**What the exercise asks**.
How many of the lines that follow contain the word "objects"? Give only the number.

**Available data**.

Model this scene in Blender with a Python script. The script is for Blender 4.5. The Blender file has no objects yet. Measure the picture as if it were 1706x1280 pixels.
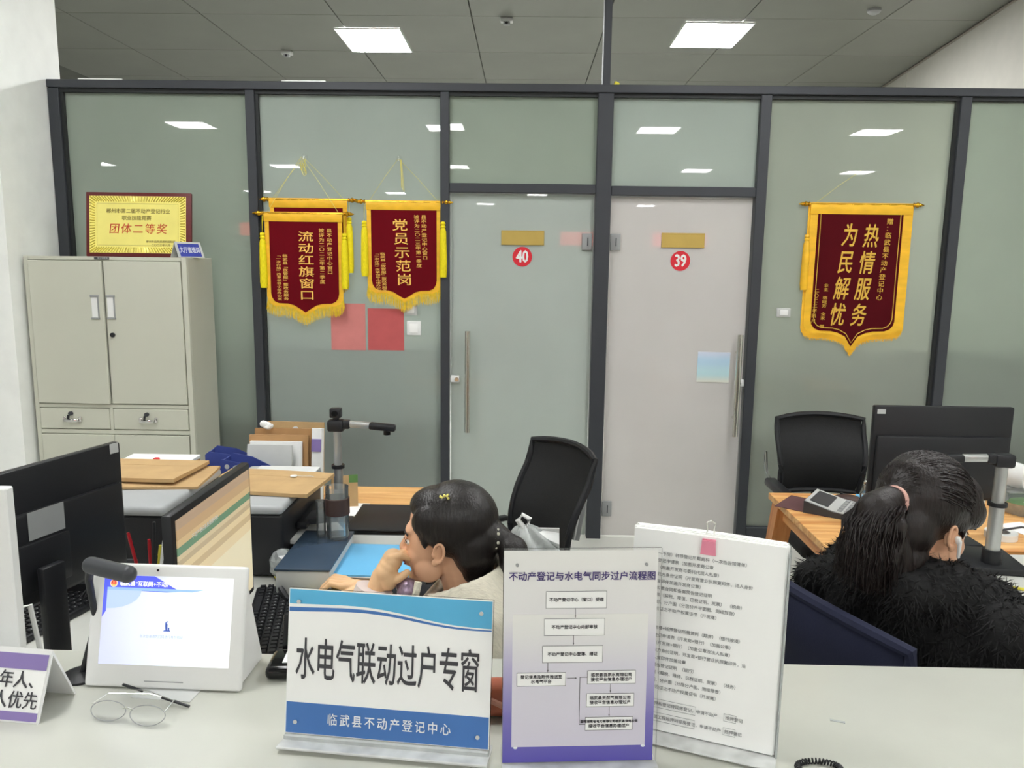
import bpy, bmesh, math, random
from mathutils import Vector, Matrix, Euler
from math import sin, cos, pi, radians
random.seed(7)
S = bpy.context.scene
COL = S.collection
# ------------------------------------------------------------------ camera
F_PX, PITCH, YAW, ROLL, EYE = 1300.0, radians(8.92), radians(.8), radians(.74), Vector((0, 0, 1.75))
CAM_R = Matrix.Rotation(YAW, 3, 'Z') @ Matrix.Rotation(pi/2-PITCH, 3, 'X') @ Matrix.Rotation(ROLL, 3, 'Z')
cam = bpy.data.cameras.new('camera'); cam.sensor_width = 36; cam.lens = 36*F_PX/1706; cam.clip_start = .05
cam_o = bpy.data.objects.new('camera', cam); COL.objects.link(cam_o)
cam_o.matrix_world = Matrix.Translation(EYE) @ CAM_R.to_4x4(); S.camera = cam_o
# ------------------------------------------------------------------ world, exposure
w = bpy.data.worlds.new('world'); S.world = w; w.use_nodes = True
w.node_tree.nodes['Background'].inputs[0].default_value = (.93, 1, .96, 1)
w.node_tree.nodes['Background'].inputs[1].default_value = .10
S.view_settings.view_transform = 'Standard'; S.view_settings.look = 'None'
S.view_settings.gamma = 1; S.view_settings.use_curve_mapping = False
S.view_settings.exposure = 1.08
LAMP = 15.0         # radiance of the ceiling light panels
try:
    S.cycles.use_denoising = True; S.cycles.max_bounces = 8; S.cycles.diffuse_bounces = 4
    S.cycles.sample_clamp_indirect = 6
except Exception: pass
# ------------------------------------------------------------------ survey helpers: where a sight line meets a real plane
def ray(x, y): return CAM_R @ Vector(((x-853)/F_PX, -(y-640)/F_PX, -1))
def aty(x, y, Y): d = ray(x, y); return EYE + d*(Y/d.y)
def atz(x, y, Z): d = ray(x, y); return EYE + d*((Z-EYE.z)/d.z)
# ------------------------------------------------------------------ materials
def lin(c):
    c = c/255
    return c/12.92 if c <= .04045 else ((c+.055)/1.055)**2.4
def rgb(*c): return (lin(c[0]), lin(c[1]), lin(c[2]), 1)
def newmat(name):
    m = bpy.data.materials.new(name); m.use_nodes = True
    nt = m.node_tree; return m, nt, nt.nodes['Principled BSDF']
def pm(name, c, rough=.5, metal=0, var=.06, scale=8, bump=0, bscale=60, spec=.5, coat=0, emit=0, stretch=None, alpha=None, trans=0, ior=1.45, sheen=0):
    m, nt, b = newmat(name); N = nt.nodes.new; L = nt.links.new
    tc = N('ShaderNodeTexCoord'); mp = N('ShaderNodeMapping'); L(tc.outputs['Object'], mp.inputs[0])
    if stretch: mp.inputs['Scale'].default_value = stretch
    no = N('ShaderNodeTexNoise'); no.inputs['Scale'].default_value = scale; no.inputs['Detail'].default_value = 4
    L(mp.outputs[0], no.inputs['Vector'])
    r = N('ShaderNodeValToRGB'); col = rgb(*c)
    r.color_ramp.elements[0].position = .3; r.color_ramp.elements[1].position = .7
    r.color_ramp.elements[0].color = (col[0]*(1-var), col[1]*(1-var), col[2]*(1-var), 1)
    r.color_ramp.elements[1].color = (min(1, col[0]*(1+var)), min(1, col[1]*(1+var)), min(1, col[2]*(1+var)), 1)
    L(no.outputs[0], r.inputs[0]); L(r.outputs[0], b.inputs['Base Color'])
    b.inputs['Roughness'].default_value = rough; b.inputs['Metallic'].default_value = metal
    b.inputs['Specular IOR Level'].default_value = spec; b.inputs['Coat Weight'].default_value = coat
    b.inputs['IOR'].default_value = ior
    if sheen: b.inputs['Sheen Weight'].default_value = sheen
    if trans: b.inputs['Transmission Weight'].default_value = trans
    if alpha is not None: b.inputs['Alpha'].default_value = alpha
    if bump:
        n2 = N('ShaderNodeTexNoise'); n2.inputs['Scale'].default_value = bscale; n2.inputs['Detail'].default_value = 3
        L(mp.outputs[0], n2.inputs['Vector']); bu = N('ShaderNodeBump'); bu.inputs['Strength'].default_value = bump
        bu.inputs['Distance'].default_value = .002; L(n2.outputs[0], bu.inputs['Height']); L(bu.outputs[0], b.inputs['Normal'])
    if emit:
        L(r.outputs[0], b.inputs['Emission Color']); b.inputs['Emission Strength'].default_value = emit
    return m
def bands(name, axis, stops, emit=0, rough=.4, interp='CONSTANT', wave=0):
    """flat print: colour steps along one generated axis; stops = [(position, colour)]"""
    m, nt, b = newmat(name); N = nt.nodes.new; L = nt.links.new
    tc = N('ShaderNodeTexCoord'); sp = N('ShaderNodeSeparateXYZ'); L(tc.outputs['Generated'], sp.inputs[0])
    src = sp.outputs[axis]
    r = N('ShaderNodeValToRGB'); r.color_ramp.interpolation = interp
    e = r.color_ramp.elements
    for i, (p, c) in enumerate(stops):
        q = e[i] if i < 2 else e.new(p)
        q.position = p; q.color = rgb(*c)
    L(src, r.inputs[0]); L(r.outputs[0], b.inputs['Base Color']); b.inputs['Roughness'].default_value = rough
    if emit: L(r.outputs[0], b.inputs['Emission Color']); b.inputs['Emission Strength'].default_value = emit
    return m
def wood(name, c1, c2, axis='Y'):
    m, nt, b = newmat(name); N = nt.nodes.new; L = nt.links.new
    tc = N('ShaderNodeTexCoord'); mp = N('ShaderNodeMapping'); L(tc.outputs['Object'], mp.inputs[0])
    mp.inputs['Scale'].default_value = {'X': (.6, 9, 9), 'Y': (9, .6, 9), 'Z': (9, 9, .6)}[axis]
    no = N('ShaderNodeTexNoise'); no.inputs['Scale'].default_value = 2.2; no.inputs['Detail'].default_value = 8; no.inputs['Distortion'].default_value = 1.6
    L(mp.outputs[0], no.inputs['Vector'])
    r = N('ShaderNodeValToRGB'); r.color_ramp.elements[0].position = .33; r.color_ramp.elements[1].position = .62
    r.color_ramp.elements[0].color = rgb(*c1); r.color_ramp.elements[1].color = rgb(*c2)
    L(no.outputs[0], r.inputs[0]); L(r.outputs[0], b.inputs['Base Color']); b.inputs['Roughness'].default_value = .4
    return m
def filmglass(name, c, rough=.012, gl=.09, tl=.78):
    """frosted film on glass: scatters light from both sides, with a clear glossy skin"""
    m = bpy.data.materials.new(name); m.use_nodes = True; nt = m.node_tree; nt.nodes.clear(); N = nt.nodes.new; L = nt.links.new
    out = N('ShaderNodeOutputMaterial'); mx = N('ShaderNodeMixShader'); m2 = N('ShaderNodeMixShader')
    d = N('ShaderNodeBsdfDiffuse'); t = N('ShaderNodeBsdfTranslucent'); g = N('ShaderNodeBsdfGlossy'); fr = N('ShaderNodeFresnel')
    tc = N('ShaderNodeTexCoord'); no = N('ShaderNodeTexNoise'); no.inputs['Scale'].default_value = 2.2; no.inputs['Detail'].default_value = 3
    L(tc.outputs['Object'], no.inputs['Vector']); r = N('ShaderNodeValToRGB'); col = rgb(*c)
    r.color_ramp.elements[0].color = (col[0]*.93, col[1]*.93, col[2]*.93, 1); r.color_ramp.elements[1].color = (min(1, col[0]*1.06), min(1, col[1]*1.06), min(1, col[2]*1.06), 1)
    L(no.outputs[0], r.inputs[0]); L(r.outputs[0], d.inputs[0]); L(r.outputs[0], t.inputs[0])
    rf = N('ShaderNodeBsdfRefraction'); rf.inputs['Roughness'].default_value = .38; rf.inputs['IOR'].default_value = 1.12; L(r.outputs[0], rf.inputs[0])
    m3 = N('ShaderNodeMixShader'); m3.inputs[0].default_value = .65; L(t.outputs[0], m3.inputs[1]); L(rf.outputs[0], m3.inputs[2])
    m2.inputs[0].default_value = tl; L(d.outputs[0], m2.inputs[1]); L(m3.outputs[0], m2.inputs[2])
    g.inputs['Roughness'].default_value = rough; fr.inputs[0].default_value = 1.5
    L(fr.outputs[0], mx.inputs[0]); L(m2.outputs[0], mx.inputs[1]); L(g.outputs[0], mx.inputs[2]); L(mx.outputs[0], out.inputs[0])
    return m
def clearmat(name, c=(235, 242, 240), op=.16, rough=.04):
    """thin clear acrylic or cling film: mostly see-through with a glossy skin"""
    m = bpy.data.materials.new(name); m.use_nodes = True; nt = m.node_tree; nt.nodes.clear(); N = nt.nodes.new; L = nt.links.new
    out = N('ShaderNodeOutputMaterial'); mx = N('ShaderNodeMixShader'); m2 = N('ShaderNodeMixShader')
    tr = N('ShaderNodeBsdfTransparent'); d = N('ShaderNodeBsdfDiffuse'); g = N('ShaderNodeBsdfGlossy'); fr = N('ShaderNodeFresnel')
    tc = N('ShaderNodeTexCoord'); no = N('ShaderNodeTexNoise'); no.inputs['Scale'].default_value = 30; L(tc.outputs['Object'], no.inputs['Vector'])
    mr = N('ShaderNodeMapRange'); mr.inputs[3].default_value = op*.6; mr.inputs[4].default_value = op*1.4; L(no.outputs[0], mr.inputs[0])
    d.inputs[0].default_value = rgb(*c); g.inputs['Roughness'].default_value = rough; fr.inputs[0].default_value = 1.45
    L(mr.outputs[0], m2.inputs[0]); L(tr.outputs[0], m2.inputs[1]); L(d.outputs[0], m2.inputs[2])
    L(fr.outputs[0], mx.inputs[0]); L(m2.outputs[0], mx.inputs[1]); L(g.outputs[0], mx.inputs[2]); L(mx.outputs[0], out.inputs[0])
    return m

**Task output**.
2